Do you want to make music? I'm sure someone here could recommend a DAW and/or some resources.
Adrian Jackson
I want to make simple shit. Bleepity bloops and all that shit.
Jacob Nelson
Got a mobile phone/tablet? Try out Caustic 3. It's like a DAW called Reason but stripped back and bleepy bloopy with some decent demo track stuff to give you an idea of how it works.
Colton Adams
How does that track go? Beep booo boo boop beep?
Alexander Nelson
>I use Fail Studio
Talking about UI, or UX, Fail Studio is a complete joke, you are forced with the pattern based workflow, that excuse of an arranger is a mess, clips everywhere without cohesion.

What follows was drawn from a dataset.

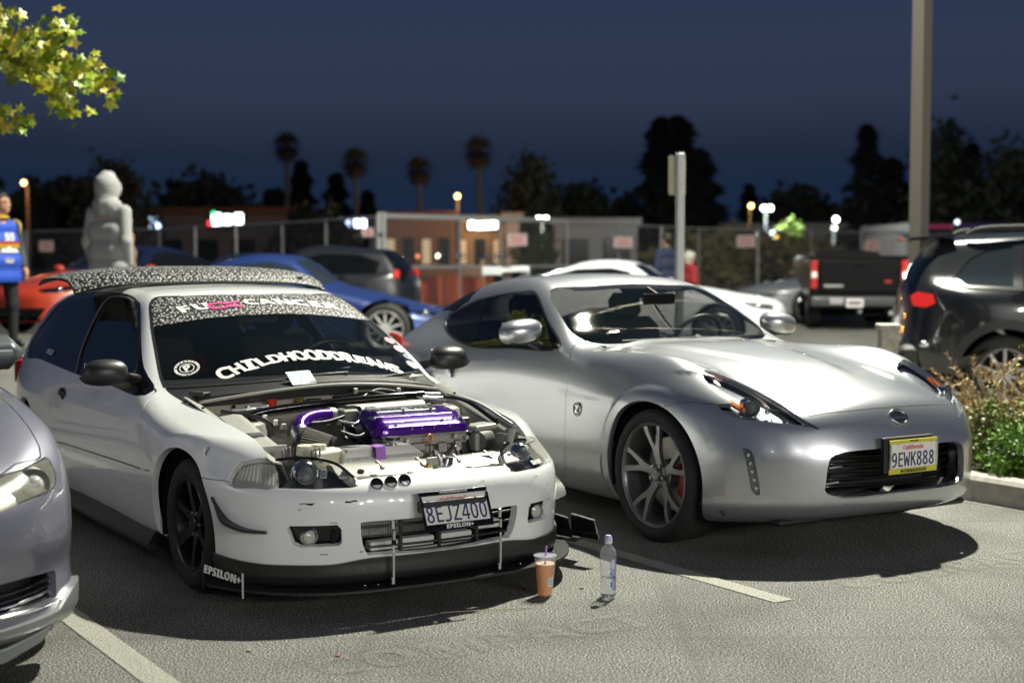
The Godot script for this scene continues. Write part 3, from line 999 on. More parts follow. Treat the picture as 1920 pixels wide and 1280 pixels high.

The only good things are the Piano Roll, and some plugins (Maximus).
Daniel Sullivan
Thanks, I will try this for a while.
Nolan Martin
>that excuse of an arranger is a mess, clips everywhere without cohesion You can organize it however you want, peasant.
Michael Barnes
How about an Electribe 2? You can sketch your ideas on the fly and then export them to Live, or just get an old Thinkpad for shitposting My point is, if you need Live for work you need to make shure it will always be stable, and having and internet connection is already a risk. Learned this the hard way
Matthew Barnes
>not using Reaper
It's unironically one of the most powerful and easily the most customisable. Hardly any native vsts worth using but who the fuck uses them for pro work?
Ethan Morgan
Automation; use volume/bypass envelopes to control which tracks are playing when.
Gabriel Cox
Get decent plugins, the workflow is with it.
Chase Sanders
>peasant.
Big word from someone that uses an oversized HammerHead.
Easton Green
It's one of the few software that has undo/redo for every parameter, VST/i comprise.
Henry Evans
I know. The workflow is amazing but it's just really hard to find good plugins.
Adrian Morales
Which kind of plugins are you looking for, instruments, effects or processors? Free or paid?